Le troisième chapitre, qui correspond à ce qui était probablement la partie la plus originale de l’exposition, « les grands travaux », montre de façon claire l’importance des chantiers lancés après 1860, au premier rang desquels une place justifiée est accordée à l’arrivée du chemin de fer en 1864. Le chemin de fer augmenta de façon considérable la fréquentation de Nice par les hivernants et par conséquent contribua à modifier la fonction d’accueil, devenue plus massive, ainsi que l’urbanisation engendrée par cette activité. Les routes, points faibles de l’équipement du comté avant 1860 sont également détaillées : le tout utilise, à côté de cartes déjà connues, de nombreux documents peu fréquemment présentés tels que des plans de ponts ou encore d’endiguements.

Le chapitre suivant consacré à « l’économie » est l’occasion de montrer la modestie des ressources agricoles, les excès d’usage des forêts, les importantes campagnes de reboisement entreprises dès le Second Empire. Dans les activités principales, se détachent la parfumerie grassoise et celles qui sont liées à la fonction d’accueil dont les infrastructures deviennent de plus en plus visibles ( villas, hôtels). Enfin, le dernier chapitre, «la société» examine le peuplement et ses rapides modifications, les épidémies qui menacent encore, et les évolutions qui vont faire des habitants, grâce au rôle joué par l’instruction, des citoyens de plus en plus intégrés dans l’ensemble français.

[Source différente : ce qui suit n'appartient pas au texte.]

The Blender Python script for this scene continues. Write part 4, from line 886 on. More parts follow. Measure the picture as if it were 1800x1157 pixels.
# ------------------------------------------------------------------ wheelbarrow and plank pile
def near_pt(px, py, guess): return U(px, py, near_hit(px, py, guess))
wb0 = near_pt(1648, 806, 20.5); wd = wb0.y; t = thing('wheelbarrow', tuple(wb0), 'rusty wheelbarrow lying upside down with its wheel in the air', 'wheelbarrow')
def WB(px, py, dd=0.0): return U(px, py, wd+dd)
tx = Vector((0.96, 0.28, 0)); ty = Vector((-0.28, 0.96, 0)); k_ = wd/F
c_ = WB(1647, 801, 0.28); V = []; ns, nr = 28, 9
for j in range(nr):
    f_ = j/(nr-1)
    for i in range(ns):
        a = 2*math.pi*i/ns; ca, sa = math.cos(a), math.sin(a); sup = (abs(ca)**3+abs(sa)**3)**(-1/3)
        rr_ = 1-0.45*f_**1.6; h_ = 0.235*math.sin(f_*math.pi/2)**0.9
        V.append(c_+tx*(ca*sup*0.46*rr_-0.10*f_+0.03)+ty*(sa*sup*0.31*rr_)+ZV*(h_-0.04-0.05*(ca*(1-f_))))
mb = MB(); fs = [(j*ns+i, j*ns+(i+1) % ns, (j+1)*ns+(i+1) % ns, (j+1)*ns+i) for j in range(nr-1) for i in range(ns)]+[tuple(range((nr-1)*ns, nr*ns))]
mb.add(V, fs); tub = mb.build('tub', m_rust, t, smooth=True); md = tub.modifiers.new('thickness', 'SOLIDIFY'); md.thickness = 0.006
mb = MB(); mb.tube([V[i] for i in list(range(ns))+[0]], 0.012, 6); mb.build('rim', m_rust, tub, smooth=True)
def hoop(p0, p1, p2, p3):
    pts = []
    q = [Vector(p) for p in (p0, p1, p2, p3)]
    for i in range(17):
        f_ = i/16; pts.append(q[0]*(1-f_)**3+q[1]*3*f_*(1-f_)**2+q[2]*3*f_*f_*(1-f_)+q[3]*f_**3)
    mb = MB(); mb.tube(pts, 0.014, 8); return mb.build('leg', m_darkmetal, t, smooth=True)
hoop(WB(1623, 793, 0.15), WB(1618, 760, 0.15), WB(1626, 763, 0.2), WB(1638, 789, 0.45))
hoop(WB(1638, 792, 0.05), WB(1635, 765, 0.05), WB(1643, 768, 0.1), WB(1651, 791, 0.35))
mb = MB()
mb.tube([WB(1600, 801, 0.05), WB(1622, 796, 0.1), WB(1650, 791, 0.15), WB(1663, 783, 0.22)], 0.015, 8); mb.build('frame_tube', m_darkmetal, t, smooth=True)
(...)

Tout comme l’enseignement, la culture est également représentée par des programmes de représentations et de manifestations, des reproductions d’anciennes photographies que souligne un texte précis qui donne une bonne image de cette période.

Ce chapitre ne peut ignorer pour terminer les remises en cause du changement de souveraineté au cours des années 1870-71 ainsi qu’inversement les manifestations d’attachement à la France à la fin du XIXe siècle, période de raidissement national ici comme ailleurs.
Il s’agit donc d’un ouvrage qui représente à mon sens une très bonne entrée en matière pour étudier cette période, en même temps qu’un beau livre qui fait un tour assez complet de la région niçoise au cours de ces moments de changements considérables.